Copy every line from the material below that holds "this".

===== Records to use

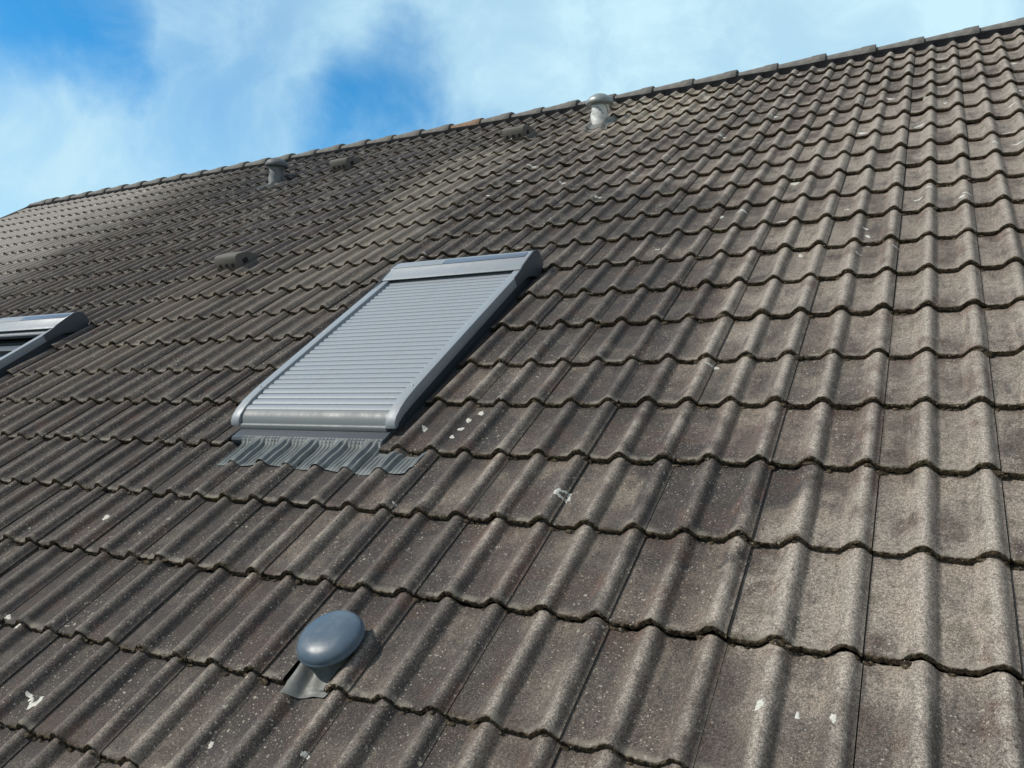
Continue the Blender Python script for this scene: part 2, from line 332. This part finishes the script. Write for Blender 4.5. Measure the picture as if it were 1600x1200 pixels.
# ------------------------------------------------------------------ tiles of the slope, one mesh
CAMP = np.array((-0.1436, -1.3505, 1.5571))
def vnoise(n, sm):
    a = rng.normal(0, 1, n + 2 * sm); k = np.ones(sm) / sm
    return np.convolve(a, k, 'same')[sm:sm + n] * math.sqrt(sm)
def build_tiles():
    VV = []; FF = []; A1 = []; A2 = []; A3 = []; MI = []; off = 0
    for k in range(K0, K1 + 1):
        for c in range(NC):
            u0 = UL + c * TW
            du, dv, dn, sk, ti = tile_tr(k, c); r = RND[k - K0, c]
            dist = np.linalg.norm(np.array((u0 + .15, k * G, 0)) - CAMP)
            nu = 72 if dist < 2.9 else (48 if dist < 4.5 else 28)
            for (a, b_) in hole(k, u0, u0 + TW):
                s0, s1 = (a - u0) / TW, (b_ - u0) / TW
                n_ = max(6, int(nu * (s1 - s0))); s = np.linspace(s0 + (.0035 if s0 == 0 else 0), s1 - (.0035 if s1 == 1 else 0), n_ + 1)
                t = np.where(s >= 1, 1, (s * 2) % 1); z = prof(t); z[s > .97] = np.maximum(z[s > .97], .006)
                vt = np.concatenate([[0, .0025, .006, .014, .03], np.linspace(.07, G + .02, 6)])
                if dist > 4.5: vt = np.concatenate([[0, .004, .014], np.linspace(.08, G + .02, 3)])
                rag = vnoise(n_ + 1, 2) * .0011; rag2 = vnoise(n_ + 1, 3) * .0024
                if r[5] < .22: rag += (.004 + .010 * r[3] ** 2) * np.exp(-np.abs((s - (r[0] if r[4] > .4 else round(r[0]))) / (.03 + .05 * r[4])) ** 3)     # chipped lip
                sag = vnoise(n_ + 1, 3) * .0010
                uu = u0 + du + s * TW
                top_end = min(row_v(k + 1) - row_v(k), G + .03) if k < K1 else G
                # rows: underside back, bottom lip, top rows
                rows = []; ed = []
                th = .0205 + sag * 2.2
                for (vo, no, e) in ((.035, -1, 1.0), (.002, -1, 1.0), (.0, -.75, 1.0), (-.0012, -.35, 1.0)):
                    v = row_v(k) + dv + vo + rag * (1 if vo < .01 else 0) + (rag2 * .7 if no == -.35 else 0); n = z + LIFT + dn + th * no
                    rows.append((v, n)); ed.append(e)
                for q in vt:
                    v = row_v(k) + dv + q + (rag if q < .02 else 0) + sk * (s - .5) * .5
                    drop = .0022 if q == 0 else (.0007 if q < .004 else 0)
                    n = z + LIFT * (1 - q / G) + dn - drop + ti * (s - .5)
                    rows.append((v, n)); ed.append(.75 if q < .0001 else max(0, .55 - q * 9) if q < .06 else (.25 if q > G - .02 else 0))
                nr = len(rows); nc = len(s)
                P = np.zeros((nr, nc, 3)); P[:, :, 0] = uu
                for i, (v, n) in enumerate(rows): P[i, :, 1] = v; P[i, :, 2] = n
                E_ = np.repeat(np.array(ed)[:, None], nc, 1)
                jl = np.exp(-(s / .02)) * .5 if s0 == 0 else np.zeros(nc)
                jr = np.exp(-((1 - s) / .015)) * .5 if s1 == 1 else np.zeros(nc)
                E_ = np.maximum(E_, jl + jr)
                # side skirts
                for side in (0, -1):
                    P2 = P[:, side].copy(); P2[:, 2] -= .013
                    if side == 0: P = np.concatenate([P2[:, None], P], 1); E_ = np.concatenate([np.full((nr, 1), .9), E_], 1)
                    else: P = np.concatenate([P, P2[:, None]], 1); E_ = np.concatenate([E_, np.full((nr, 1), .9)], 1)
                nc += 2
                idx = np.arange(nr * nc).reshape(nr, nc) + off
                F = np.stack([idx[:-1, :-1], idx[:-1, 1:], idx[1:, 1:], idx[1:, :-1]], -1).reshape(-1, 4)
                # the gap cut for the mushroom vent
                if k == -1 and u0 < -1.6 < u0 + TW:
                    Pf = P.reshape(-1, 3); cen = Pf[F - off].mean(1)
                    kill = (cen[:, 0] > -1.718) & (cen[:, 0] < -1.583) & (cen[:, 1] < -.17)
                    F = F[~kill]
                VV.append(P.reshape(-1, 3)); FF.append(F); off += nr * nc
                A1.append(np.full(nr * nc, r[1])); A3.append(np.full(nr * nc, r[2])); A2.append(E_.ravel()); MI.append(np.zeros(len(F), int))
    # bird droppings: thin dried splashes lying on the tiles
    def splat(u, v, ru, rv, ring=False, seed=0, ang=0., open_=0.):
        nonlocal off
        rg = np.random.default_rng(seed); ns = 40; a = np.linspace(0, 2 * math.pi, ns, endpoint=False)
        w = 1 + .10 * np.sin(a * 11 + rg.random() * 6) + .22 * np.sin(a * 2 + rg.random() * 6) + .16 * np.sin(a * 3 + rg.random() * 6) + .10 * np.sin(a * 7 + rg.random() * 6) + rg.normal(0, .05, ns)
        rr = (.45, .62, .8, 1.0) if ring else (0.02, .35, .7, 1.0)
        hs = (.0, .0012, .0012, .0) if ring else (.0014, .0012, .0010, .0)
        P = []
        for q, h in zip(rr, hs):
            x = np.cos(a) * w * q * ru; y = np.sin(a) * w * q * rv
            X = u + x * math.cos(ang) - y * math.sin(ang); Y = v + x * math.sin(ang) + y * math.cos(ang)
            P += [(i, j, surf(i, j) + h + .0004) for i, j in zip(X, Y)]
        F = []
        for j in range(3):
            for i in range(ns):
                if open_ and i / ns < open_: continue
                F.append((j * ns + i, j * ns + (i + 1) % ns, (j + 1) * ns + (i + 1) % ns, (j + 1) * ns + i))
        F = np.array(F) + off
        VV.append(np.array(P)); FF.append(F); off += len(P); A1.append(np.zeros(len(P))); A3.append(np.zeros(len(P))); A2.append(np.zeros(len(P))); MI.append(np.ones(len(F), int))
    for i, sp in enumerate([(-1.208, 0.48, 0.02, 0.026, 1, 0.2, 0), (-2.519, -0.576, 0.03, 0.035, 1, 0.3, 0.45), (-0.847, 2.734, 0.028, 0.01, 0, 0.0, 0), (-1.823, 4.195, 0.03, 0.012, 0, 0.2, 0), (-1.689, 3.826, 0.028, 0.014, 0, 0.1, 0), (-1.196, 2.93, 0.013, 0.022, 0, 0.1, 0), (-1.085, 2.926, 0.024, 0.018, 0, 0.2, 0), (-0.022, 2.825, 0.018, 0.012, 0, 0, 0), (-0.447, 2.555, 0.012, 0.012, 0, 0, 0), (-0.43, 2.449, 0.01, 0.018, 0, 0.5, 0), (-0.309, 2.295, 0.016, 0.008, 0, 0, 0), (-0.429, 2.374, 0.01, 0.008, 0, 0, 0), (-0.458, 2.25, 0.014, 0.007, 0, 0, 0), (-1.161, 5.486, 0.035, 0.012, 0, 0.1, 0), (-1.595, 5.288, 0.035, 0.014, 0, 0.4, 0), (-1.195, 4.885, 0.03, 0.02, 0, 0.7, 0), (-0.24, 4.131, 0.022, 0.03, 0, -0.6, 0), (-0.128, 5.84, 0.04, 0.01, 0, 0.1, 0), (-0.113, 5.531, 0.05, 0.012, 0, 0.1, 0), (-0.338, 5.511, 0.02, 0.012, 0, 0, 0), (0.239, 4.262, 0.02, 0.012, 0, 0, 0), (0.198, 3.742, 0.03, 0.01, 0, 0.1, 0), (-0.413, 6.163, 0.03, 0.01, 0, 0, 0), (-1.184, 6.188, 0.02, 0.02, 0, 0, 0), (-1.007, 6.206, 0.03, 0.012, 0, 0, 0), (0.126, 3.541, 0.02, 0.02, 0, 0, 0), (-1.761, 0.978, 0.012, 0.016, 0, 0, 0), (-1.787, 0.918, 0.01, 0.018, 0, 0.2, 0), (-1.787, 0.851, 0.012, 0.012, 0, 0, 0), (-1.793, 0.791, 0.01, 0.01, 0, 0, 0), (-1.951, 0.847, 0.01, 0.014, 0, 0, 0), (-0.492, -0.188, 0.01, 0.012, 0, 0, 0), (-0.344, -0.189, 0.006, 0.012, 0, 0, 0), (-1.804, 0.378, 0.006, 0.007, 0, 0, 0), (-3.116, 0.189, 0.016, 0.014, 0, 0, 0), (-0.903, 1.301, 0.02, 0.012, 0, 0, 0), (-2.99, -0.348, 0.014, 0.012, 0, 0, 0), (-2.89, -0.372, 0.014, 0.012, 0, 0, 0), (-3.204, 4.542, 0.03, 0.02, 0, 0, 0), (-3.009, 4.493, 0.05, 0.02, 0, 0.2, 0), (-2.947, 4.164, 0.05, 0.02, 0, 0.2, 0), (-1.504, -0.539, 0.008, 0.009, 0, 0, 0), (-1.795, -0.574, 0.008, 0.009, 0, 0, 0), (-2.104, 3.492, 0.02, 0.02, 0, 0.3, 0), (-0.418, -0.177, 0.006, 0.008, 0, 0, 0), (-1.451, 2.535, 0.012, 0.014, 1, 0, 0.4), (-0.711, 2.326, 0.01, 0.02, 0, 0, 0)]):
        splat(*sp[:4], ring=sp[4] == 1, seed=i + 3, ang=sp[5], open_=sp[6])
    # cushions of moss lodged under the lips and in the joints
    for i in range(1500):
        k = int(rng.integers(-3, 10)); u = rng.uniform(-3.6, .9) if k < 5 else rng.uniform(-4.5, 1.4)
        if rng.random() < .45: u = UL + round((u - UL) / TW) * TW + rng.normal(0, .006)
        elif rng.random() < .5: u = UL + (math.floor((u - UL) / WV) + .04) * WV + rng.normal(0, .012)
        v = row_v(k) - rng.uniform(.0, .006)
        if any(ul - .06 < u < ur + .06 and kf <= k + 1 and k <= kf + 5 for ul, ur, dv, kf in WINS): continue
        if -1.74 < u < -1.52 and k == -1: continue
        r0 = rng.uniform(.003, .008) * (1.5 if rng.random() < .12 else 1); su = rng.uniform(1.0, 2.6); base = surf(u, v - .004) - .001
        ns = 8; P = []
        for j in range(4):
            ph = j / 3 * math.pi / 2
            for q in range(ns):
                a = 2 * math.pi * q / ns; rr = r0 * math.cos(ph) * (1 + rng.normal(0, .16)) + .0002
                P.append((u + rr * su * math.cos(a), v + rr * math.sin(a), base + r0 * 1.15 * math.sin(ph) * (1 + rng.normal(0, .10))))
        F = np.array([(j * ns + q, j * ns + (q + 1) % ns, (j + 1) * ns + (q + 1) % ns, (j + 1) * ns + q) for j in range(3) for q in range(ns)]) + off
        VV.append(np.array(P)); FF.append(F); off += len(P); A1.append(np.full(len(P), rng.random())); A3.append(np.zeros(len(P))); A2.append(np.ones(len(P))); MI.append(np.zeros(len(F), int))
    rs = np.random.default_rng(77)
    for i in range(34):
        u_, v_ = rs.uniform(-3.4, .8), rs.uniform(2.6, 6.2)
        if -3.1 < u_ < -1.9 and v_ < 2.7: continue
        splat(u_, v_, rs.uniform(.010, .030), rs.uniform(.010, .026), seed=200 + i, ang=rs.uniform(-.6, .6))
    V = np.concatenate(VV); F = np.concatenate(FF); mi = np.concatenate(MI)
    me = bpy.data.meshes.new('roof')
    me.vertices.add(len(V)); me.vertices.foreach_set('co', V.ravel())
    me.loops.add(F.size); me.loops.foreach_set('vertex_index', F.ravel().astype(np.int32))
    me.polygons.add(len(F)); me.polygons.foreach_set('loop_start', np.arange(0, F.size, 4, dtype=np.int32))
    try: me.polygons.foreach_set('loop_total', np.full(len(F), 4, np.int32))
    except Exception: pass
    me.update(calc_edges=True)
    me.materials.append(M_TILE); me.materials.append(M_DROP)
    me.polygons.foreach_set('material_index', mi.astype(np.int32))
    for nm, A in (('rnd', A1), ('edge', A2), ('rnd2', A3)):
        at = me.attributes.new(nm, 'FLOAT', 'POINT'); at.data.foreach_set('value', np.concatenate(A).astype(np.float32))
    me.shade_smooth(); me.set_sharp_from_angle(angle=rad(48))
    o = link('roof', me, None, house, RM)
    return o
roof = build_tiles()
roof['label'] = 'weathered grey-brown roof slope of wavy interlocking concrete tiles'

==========
===== Records to use

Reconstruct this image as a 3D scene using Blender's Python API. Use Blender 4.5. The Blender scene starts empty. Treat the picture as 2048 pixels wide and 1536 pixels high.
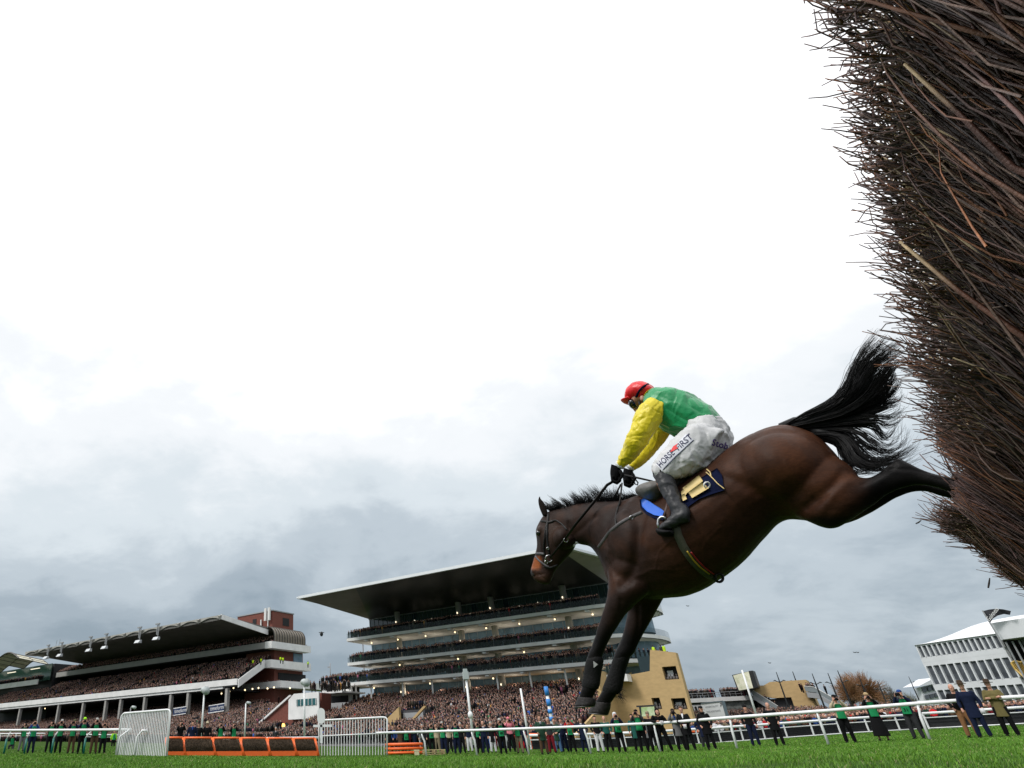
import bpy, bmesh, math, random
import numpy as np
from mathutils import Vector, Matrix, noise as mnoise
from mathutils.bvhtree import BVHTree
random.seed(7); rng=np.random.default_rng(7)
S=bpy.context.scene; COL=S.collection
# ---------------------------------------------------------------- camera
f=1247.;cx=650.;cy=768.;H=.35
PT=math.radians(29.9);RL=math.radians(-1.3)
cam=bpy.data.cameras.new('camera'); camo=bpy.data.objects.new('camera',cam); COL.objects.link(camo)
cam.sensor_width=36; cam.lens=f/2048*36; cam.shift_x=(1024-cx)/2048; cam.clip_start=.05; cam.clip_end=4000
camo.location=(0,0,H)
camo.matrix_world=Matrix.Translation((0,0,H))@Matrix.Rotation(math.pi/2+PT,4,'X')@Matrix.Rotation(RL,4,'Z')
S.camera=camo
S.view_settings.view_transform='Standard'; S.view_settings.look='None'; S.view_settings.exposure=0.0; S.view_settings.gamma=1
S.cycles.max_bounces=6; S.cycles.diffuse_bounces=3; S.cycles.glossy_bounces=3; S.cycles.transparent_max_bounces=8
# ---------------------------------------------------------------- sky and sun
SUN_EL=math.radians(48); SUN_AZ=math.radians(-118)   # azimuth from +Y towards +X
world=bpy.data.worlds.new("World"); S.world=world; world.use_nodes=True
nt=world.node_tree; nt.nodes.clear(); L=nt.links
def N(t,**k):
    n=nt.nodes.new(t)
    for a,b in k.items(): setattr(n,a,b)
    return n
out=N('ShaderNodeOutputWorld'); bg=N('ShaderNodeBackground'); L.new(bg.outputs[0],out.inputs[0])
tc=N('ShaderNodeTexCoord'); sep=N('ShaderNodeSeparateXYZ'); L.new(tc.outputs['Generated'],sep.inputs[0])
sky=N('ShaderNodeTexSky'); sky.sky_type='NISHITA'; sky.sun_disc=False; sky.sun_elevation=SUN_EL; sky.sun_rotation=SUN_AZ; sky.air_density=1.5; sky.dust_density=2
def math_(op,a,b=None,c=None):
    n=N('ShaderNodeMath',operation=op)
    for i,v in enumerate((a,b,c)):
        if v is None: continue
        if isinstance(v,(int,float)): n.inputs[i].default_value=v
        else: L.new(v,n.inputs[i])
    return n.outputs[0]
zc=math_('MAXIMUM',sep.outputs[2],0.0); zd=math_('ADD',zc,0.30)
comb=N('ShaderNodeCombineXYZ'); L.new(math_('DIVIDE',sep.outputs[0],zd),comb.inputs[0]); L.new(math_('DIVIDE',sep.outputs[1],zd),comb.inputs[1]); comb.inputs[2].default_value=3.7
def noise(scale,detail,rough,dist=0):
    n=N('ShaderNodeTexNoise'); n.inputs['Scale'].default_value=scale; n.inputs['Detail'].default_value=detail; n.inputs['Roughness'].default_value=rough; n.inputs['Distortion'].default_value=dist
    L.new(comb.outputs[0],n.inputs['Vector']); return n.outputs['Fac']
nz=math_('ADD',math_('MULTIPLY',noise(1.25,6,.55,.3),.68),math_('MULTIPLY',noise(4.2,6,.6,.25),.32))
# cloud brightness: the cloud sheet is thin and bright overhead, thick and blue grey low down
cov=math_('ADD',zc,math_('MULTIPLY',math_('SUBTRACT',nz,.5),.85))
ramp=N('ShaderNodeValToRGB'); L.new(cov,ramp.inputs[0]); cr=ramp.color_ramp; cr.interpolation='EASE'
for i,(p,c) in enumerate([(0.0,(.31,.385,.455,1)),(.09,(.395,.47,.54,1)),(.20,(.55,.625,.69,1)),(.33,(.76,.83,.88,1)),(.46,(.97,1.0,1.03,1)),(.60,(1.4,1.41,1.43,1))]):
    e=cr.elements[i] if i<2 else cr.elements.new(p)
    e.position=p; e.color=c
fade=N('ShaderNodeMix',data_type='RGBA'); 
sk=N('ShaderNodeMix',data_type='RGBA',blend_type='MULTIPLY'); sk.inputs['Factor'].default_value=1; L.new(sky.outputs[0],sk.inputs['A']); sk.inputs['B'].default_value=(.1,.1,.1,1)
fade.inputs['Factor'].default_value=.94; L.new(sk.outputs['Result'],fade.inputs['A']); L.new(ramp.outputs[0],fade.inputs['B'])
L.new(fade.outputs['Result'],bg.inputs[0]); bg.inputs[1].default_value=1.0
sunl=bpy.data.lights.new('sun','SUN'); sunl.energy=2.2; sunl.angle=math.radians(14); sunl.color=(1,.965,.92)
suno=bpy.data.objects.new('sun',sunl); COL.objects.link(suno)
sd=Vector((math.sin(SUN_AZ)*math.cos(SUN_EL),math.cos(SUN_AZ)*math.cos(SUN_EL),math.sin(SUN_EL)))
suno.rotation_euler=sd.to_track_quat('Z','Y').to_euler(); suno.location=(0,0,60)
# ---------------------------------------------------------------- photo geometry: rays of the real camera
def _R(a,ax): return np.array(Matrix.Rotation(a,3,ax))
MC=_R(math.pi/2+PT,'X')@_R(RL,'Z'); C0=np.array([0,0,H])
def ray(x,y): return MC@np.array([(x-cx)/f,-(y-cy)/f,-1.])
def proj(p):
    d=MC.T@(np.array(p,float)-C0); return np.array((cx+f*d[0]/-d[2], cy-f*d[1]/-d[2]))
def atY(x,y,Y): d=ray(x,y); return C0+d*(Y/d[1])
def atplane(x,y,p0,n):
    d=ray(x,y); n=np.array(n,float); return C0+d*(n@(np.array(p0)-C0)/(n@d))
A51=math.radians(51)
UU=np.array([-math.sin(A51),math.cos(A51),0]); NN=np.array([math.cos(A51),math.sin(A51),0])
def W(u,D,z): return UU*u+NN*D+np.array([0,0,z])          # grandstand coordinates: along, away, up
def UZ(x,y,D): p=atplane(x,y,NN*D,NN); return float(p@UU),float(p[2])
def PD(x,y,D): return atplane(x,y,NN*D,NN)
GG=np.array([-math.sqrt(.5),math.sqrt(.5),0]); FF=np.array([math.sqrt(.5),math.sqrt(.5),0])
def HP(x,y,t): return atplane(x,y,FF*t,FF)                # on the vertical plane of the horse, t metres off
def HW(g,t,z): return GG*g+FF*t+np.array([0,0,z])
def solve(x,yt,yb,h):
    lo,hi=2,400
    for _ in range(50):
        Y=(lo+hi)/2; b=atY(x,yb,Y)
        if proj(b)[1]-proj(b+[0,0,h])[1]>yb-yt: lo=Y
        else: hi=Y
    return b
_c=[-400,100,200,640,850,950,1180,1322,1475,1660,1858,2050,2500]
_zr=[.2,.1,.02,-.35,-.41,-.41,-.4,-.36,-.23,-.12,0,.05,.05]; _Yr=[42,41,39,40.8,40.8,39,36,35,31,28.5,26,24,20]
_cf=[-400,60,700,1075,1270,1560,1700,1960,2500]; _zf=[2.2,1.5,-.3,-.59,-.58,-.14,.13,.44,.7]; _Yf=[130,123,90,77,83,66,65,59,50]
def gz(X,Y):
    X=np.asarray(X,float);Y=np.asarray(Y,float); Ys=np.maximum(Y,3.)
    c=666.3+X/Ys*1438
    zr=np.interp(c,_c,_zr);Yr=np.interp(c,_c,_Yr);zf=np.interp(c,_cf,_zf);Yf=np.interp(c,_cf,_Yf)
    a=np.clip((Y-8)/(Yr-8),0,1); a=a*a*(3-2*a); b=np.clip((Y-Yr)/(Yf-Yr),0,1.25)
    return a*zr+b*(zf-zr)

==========

Final answer:
Continue the Blender Python script for this scene: part 2, from line 332. This part finishes the script. Write for Blender 4.5. Measure the picture as if it were 1600x1200 pixels.
Reconstruct this image as a 3D scene using Blender's Python API. Use Blender 4.5. The Blender scene starts empty. Treat the picture as 2048 pixels wide and 1536 pixels high.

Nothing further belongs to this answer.